● Your task
Everything from the first line of the data through the line with "for t in tags: tag(*t[:7], rot=t[7], H=(.17" is to be echoed exactly, minus the pictures.

● Dataset extract
_ _ _ _ _
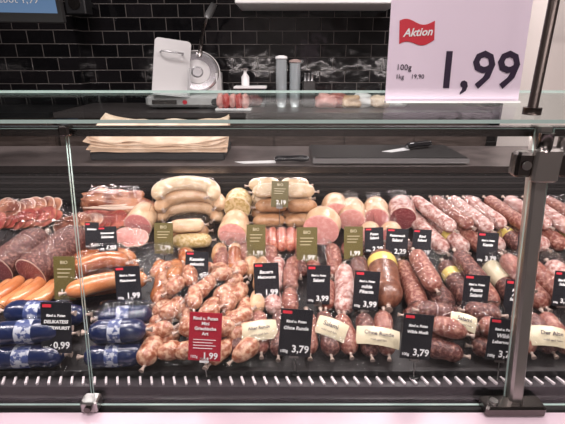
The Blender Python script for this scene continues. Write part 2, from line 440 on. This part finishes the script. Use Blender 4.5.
tags = [
 (-.479, 1.185, .078, .11, TAGB, 'Rind u. Puten|Fleischwurst', '1,99', -3), (-.613, 1.0, .082, .14, TAGB, 'Rind u. Puten|DELIKATESS|LEBERWURST', '0,99', 1),
 (-.28, 1.266, .075, .095, TAGB, 'Kasseler|gekocht', '1,99', 2), (-.05, 1.20, .078, .11, TAGB, 'Bauern|Mettwurst', '1,99', -2),
 (.035, .983, .086, .128, TAGB, 'Rind u. Puten|Ohne Runde', '3,79', 4), (.111, 1.18, .072, .122, TAGB, 'Rind u. Puten|Salami', '3,99', 1),
 (.255, 1.155, .077, .12, TAGB, 'Rind u. Puten|milde|Pikante', '3,99', 4), (.403, 1.393, .077, .095, TAGB, 'Katenrauch|Salami', '2,29', 3),
 (.325, 1.404, .066, .09, TAGB, 'Puten|Salami', '2,29', -2), (.489, 1.388, .065, .095, TAGB, 'Rind|Salami', '2,29', 3),
 (.583, 1.143, .077, .113, TAGB, 'Rind u. Puten|Puszta|Salami', '3,79', 4), (.708, 1.36, .072, .107, TAGB, 'Rind u. Puten|Kamin', '3,79', 3),
 (.356, .97, .080, .122, TAGB, 'Rind u. Puten|Wilde Musik', '3,79', 5), (.579, .96, .080, .112, TAGB, 'Rind u. Puten|Wilde|Leberwurst', '3,79', 6),
 (.687, 1.115, .064, .123, TAGB, 'Rind|Alte|Salami', '3,79', 5), (.858, 1.163, .060, .108, TAGB, 'Bierkugel|Salami', '3,79', 4),
 (.846, 1.377, .05, .09, TAGB, 'Rind|Salami', '2,79', 3), (-.685, 1.43, .05, .097, TAGB, 'Schinken', '2,49', 0),
 (-.622, 1.41, .066, .09, TAGB, 'Schwarzwald|Schinken', '1,89', -2), (-.205, .97, .086, .130, TAGR, 'Rind u. Puten|Mini|Griechische|Art', '1,99', 3),
 (-.687, 1.21, .067, .138, TAGO, '', '1,99', 0), (-.424, 1.415, .067, .11, TAGO, '', '1,79', 0), (-.093, 1.393, .066, .124, TAGO, '', '1,99', 0),
 (.085, 1.372, .072, .13, TAGO, '', '1,99', 0), (.249, 1.388, .066, .116, TAGO, '', '1,99', 0), (-.01, 1.60, .066, .10, TAGO, '', '2,19', 2)]
for t in tags: tag(*t[:7], rot=t[7], H=(.17 if t[1] > 1.55 else .115 if t[1] < 1.05 else .10))

# ---------------------------------------------------------------- products
Rn = lambda a, b_: random.uniform(a, b_)
def blue_group(rows):
    m = MB('blue_casing_liver_sausage_pile')
    for (xc, Y, L, h, sk) in rows:
        sausage(m, D(xc - L / 2, Y - sk, .035 + h), D(xc + L / 2, Y + sk, .035 + h), .033, BLUE, label=(.38, .60, WLABEL), seg=16, lump=.08)
    film(m, rows[0][0] - .11, rows[0][0] + .11, .945, 1.15, .10, .008, 26, 26)
    m.finish()
blue_group([(-.705, .972, .21, 0, .004), (-.715, 1.042, .21, 0, .006), (-.70, 1.112, .20, 0, .008), (-.70, 1.008, .20, .056, .01), (-.71, 1.078, .19, .056, -.004)])
blue_group([(-.93, .98, .2, 0, 0), (-.93, 1.05, .2, 0, .01), (-.93, 1.015, .2, .056, .0)])
blue_group([(-.462, .975, .165, 0, .006), (-.465, 1.045, .17, 0, -.006), (-.478, 1.112, .16, 0, .01), (-.455, 1.01, .155, .056, .005)])

m = MB('mini_sausage_heap')
for j in range(7):
    for i in range(6):
        Y = .985 + j * .054; x = -.352 + i * .048 - (Y - .98) * .14 + Rn(-.012, .012)
        a = math.radians(Rn(10, 115)); L = Rn(.065, .095); d = Vector((math.cos(a), math.sin(a))) * L / 2
        hh = .030 + (.032 if (i + j) % 2 and 0 < j < 6 and 0 < i < 5 else 0) + Rn(0, .012)
        sausage(m, D(x - d.x, Y - d.y, hh), D(x + d.x, Y + d.y, hh + Rn(-.01, .02)), Rn(.023, .029), NET, bend=(Rn(-.008, .008), 0, Rn(0, .006)), nub=True, seg=12, lump=.16)
film(m, -.41, -.10, .96, 1.33, .095, .010, 34, 34, -.06); m.finish()

m = MB('smoked_sausage_pile')
sausage(m, D(-.76, 1.36, .035), D(-.53, 1.37, .035), .032, BRN, bend=(0, .05, 0))
sausage(m, D(-.72, 1.285, .035), D(-.50, 1.32, .035), .032, BRN, bend=(0, .04, 0))
sausage(m, D(-.72, 1.20, .033), D(-.49, 1.25, .033), .032, BRN, bend=(0, .03, 0))
sausage(m, D(-.67, 1.165, .08), D(-.44, 1.225, .075), .030, ORN, bend=(0, .04, 0))
sausage(m, D(-.70, 1.24, .088), D(-.52, 1.30, .085), .030, BRN, bend=(0, .04, .01))
sausage(m, D(-.44, 1.36, .035), D(-.40, 1.17, .035), .030, BRN, bend=(.02, 0, 0))
sausage(m, D(-.385, 1.36, .032), D(-.36, 1.23, .075), .028, BRN, bend=(.015, 0, 0))
sausage(m, D(-.375, 1.42, .035), D(-.345, 1.34, .055), .030, BRN, bend=(.02, 0, 0))
film(m, -.76, -.33, 1.15, 1.44, .10, .008, 34, 30, .04); m.finish()

m = MB('large_salami')
sausage(m, D(-.835, 1.27, .064), D(-.755, 1.50, .064), .061, SAL_D, face=SAL_F, seg=26)
sausage(m, D(-.96, 1.30, .058), D(-.90, 1.50, .058), .055, SAL_D, face=SAL_F, seg=26)
film(m, -1.02, -.70, 1.24, 1.53, .13, .012, 26, 26); m.finish()
m = MB('orange_sausage_bundle')
for i in range(6):
    x = -.97 + i * .038
    sausage(m, D(x, 1.15, .03 + .014 * (i % 2)), D(x + .06, 1.275, .03 + .014 * (i % 2)), .020, ORN, bend=(.01, 0, 0), nub=False, seg=12)
m.finish()

def slices(name, x, Y, n, r, mface, rim, dx=.02, dy=.0, lean=.9, h0=.02):
    m = MB(name)
    for i in range(n):
        nr = Vector((-.25 + Rn(-.15, .15), -math.cos(lean), math.sin(lean) + Rn(-.25, .25)))
        disc(m, D(x + i * dx, Y + i * dy + Rn(-.012, .012), h0 + r * math.cos(lean) * .9 + .002 * i + Rn(0, .008)), nr, r * Rn(.75, 1.08), .003, mface, rim, ex=Rn(.65, .9))
    film(m, x - r * 1.1, x + n * dx + r, Y - r * .9, Y + r * .9, .075, .012)
    m.finish()
slices('sliced_raw_ham', -1.13, 1.58, 9, .055, HAM, SMK, .027, .002)
slices('sliced_raw_ham', -1.16, 1.68, 8, .055, SMK, FAT, .030, .0)
slices('sliced_raw_ham', -.86, 1.58, 6, .045, SMK, FAT, .022, .004)
slices('sliced_smoked_ham', -.74, 1.575, 6, .05, HAM, SMK, .028, .002)
slices('sliced_pork_roast', -.60, 1.50, 5, .045, BOL, FAT, .016, -.008)
m = MB('smoked_ham_joint')
lump(m, D(-.71, 1.70, .065), (.13, .06, .055), SMK, .45)
lump(m, D(-.62, 1.685, .045), (.085, .055, .042), SMK, .3)
lump(m, D(-.70, 1.655, .035), (.12, .02, .028), HAM, .4)
lump(m, D(-.70, 1.66, .075), (.11, .02, .012), FAT, .4)
film(m, -.86, -.53, 1.62, 1.77, .12, .012, 28, 20)
m.finish()
m = MB('cooked_ham_half')
sausage(m, D(-.565, 1.555, .055), D(-.555, 1.68, .055), .055, PALE, face=MORT, seg=22, nub=False); m.finish()

m = MB('ring_sausage_stack')
ring(m, -.385, 1.655, .032, .115, .075, .030, PALE)
ring(m, -.375, 1.655, .089, .115, .075, .030, PALE, rot=.06)
ring(m, -.385, 1.66, .146, .110, .070, .029, WEISS, a0=-30, a1=215, rot=-.05)
film(m, -.56, -.22, 1.56, 1.77, .165, .009, 34, 20); m.finish()
m = MB('herb_sausage_pack')
sausage(m, D(-.45, 1.545, .030), D(-.29, 1.555, .030), .029, TAN)
sausage(m, D(-.42, 1.485, .030), D(-.27, 1.495, .030), .029, YSPK)
sausage(m, D(-.43, 1.515, .078), D(-.30, 1.53, .078), .026, PALE)
film(m, -.48, -.25, 1.45, 1.59, .10, .010); m.finish()
m = MB('bologna_log')
sausage(m, D(-.19, 1.49, .058), D(-.18, 1.62, .058), .056, PALE, face=BOL, seg=24, nub=False, rim=YSPK); m.finish()
m = MB('herb_bologna_log')
sausage(m, D(-.185, 1.645, .075), D(-.18, 1.75, .075), .056, YSPK, face=YSPK, seg=24, nub=False, rim=WEISS); m.finish()
m = MB('veal_sausage_pile')
for (Y, h, mt, o) in ((1.61, .03, TAN, .01), (1.67, .03, TAN, .0), (1.73, .03, WEISS, 0), (1.64, .083, TAN, .02), (1.70, .085, WEISS, .0), (1.67, .135, WEISS, .01), (1.73, .13, WEISS, -.01)):
    sausage(m, D(-.13 + o, Y, h), D(.0 + o, Y + .005, h), .028, mt, bend=(0, .012, .004), lump=.08)
    sausage(m, D(.0 + o, Y, h), D(.12 + o, Y + .005, h), .028, mt, bend=(0, .010, .004), lump=.08)
film(m, -.15, .14, 1.58, 1.765, .165, .009, 30, 20); m.finish()
m = MB('cooked_ham_log')
sausage(m, D(.145, 1.50, .072), D(.17, 1.60, .072), .069, PALE, face=BOL, seg=28, nub=False, rim=BOL); m.finish()
m = MB('cooked_ham_log')
sausage(m, D(.215, 1.62, .06), D(.22, 1.74, .06), .058, PALE, face=BOL, seg=28, nub=False); m.finish()
m = MB('paprika_sausage_pack')
for i in range(5): sausage(m, D(-.07 + i * .033, 1.43, .03), D(-.075 + i * .036, 1.545, .05), .019, PAP, nub=False)
film(m, -.10, .085, 1.41, 1.565, .07, .010); m.finish()
for (x, Y, r, f, nm) in ((.275, 1.585, .055, BOL, 'mortadella_log'), (.375, 1.60, .052, MORT, 'mortadella_log'), (.48, 1.60, .055, SAL_F, 'salami_log'),
                     (.33, 1.50, .04, BOL, 'bologna_log'), (.41, 1.495, .042, MORT, 'mortadella_log')):
    m = MB(nm); sausage(m, D(x, Y, r + .002), D(x + .02, Y + (.07 if Y < 1.55 else .13), r + .002), r, PALE if f != SAL_F else SAL_W, face=f, seg=24, nub=False)
    film(m, x - r, x + r, Y - .02, Y + .15, 2 * r + .005, .012, 18, 18); m.finish()
def wrapped(x0, dx, n, Y0, Y1, mts, fx, fh=.075):
    m = MB('wrapped_sausage_pack')
    for i in range(n): sausage(m, D(x0 + i * dx + Rn(-.008, .008), Y0, .031), D(x0 + i * dx + Rn(-.018, .018), Y1, .031 + Rn(0, .012)), .027, mts[i], bend=(Rn(-.01, .01), 0, 0), lump=.12)
    film(m, fx[0], fx[1], Y0 - .02, Y1 + .02, fh, .012, 28, 24); m.finish()
wrapped(-.215, .055, 4, 1.30, 1.44, (SAL_M, BRN, TAN, SAL_M), (-.26, -.01))
wrapped(-.23, .055, 3, 1.37, 1.46, (TAN, PALE, SAL_M), (-.26, -.07), .09)
wrapped(-.075, .052, 3, 1.22, 1.38, (TAN, SAL_W, SAL_M), (-.11, .07))
wrapped(.06, .052, 3, 1.30, 1.45, (SAL_D, SAL_M, SAL_M), (.03, .2))
wrapped(-.075, .055, 3, 1.13, 1.22, (PALE, SAL_W, SAL_M), (-.11, .09), .06)
wrapped(.24, .055, 5, 1.40, 1.47, (SAL_M, SAL_D, SAL_W, SAL_M, SAL_D), (.21, .50), .06)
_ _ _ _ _
● Answer to this exercise
The Blender Python script for this scene continues. Write part 2, from line 440 on. This part finishes the script. Use Blender 4.5.
tags = [
 (-.479, 1.185, .078, .11, TAGB, 'Rind u. Puten|Fleischwurst', '1,99', -3), (-.613, 1.0, .082, .14, TAGB, 'Rind u. Puten|DELIKATESS|LEBERWURST', '0,99', 1),
 (-.28, 1.266, .075, .095, TAGB, 'Kasseler|gekocht', '1,99', 2), (-.05, 1.20, .078, .11, TAGB, 'Bauern|Mettwurst', '1,99', -2),
 (.035, .983, .086, .128, TAGB, 'Rind u. Puten|Ohne Runde', '3,79', 4), (.111, 1.18, .072, .122, TAGB, 'Rind u. Puten|Salami', '3,99', 1),
 (.255, 1.155, .077, .12, TAGB, 'Rind u. Puten|milde|Pikante', '3,99', 4), (.403, 1.393, .077, .095, TAGB, 'Katenrauch|Salami', '2,29', 3),
 (.325, 1.404, .066, .09, TAGB, 'Puten|Salami', '2,29', -2), (.489, 1.388, .065, .095, TAGB, 'Rind|Salami', '2,29', 3),
 (.583, 1.143, .077, .113, TAGB, 'Rind u. Puten|Puszta|Salami', '3,79', 4), (.708, 1.36, .072, .107, TAGB, 'Rind u. Puten|Kamin', '3,79', 3),
 (.356, .97, .080, .122, TAGB, 'Rind u. Puten|Wilde Musik', '3,79', 5), (.579, .96, .080, .112, TAGB, 'Rind u. Puten|Wilde|Leberwurst', '3,79', 6),
 (.687, 1.115, .064, .123, TAGB, 'Rind|Alte|Salami', '3,79', 5), (.858, 1.163, .060, .108, TAGB, 'Bierkugel|Salami', '3,79', 4),
 (.846, 1.377, .05, .09, TAGB, 'Rind|Salami', '2,79', 3), (-.685, 1.43, .05, .097, TAGB, 'Schinken', '2,49', 0),
 (-.622, 1.41, .066, .09, TAGB, 'Schwarzwald|Schinken', '1,89', -2), (-.205, .97, .086, .130, TAGR, 'Rind u. Puten|Mini|Griechische|Art', '1,99', 3),
 (-.687, 1.21, .067, .138, TAGO, '', '1,99', 0), (-.424, 1.415, .067, .11, TAGO, '', '1,79', 0), (-.093, 1.393, .066, .124, TAGO, '', '1,99', 0),
 (.085, 1.372, .072, .13, TAGO, '', '1,99', 0), (.249, 1.388, .066, .116, TAGO, '', '1,99', 0), (-.01, 1.60, .066, .10, TAGO, '', '2,19', 2)]
for t in tags: tag(*t[:7], rot=t[7], H=(.17 if t[1] > 1.55 else .115 if t[1] < 1.05 else .10))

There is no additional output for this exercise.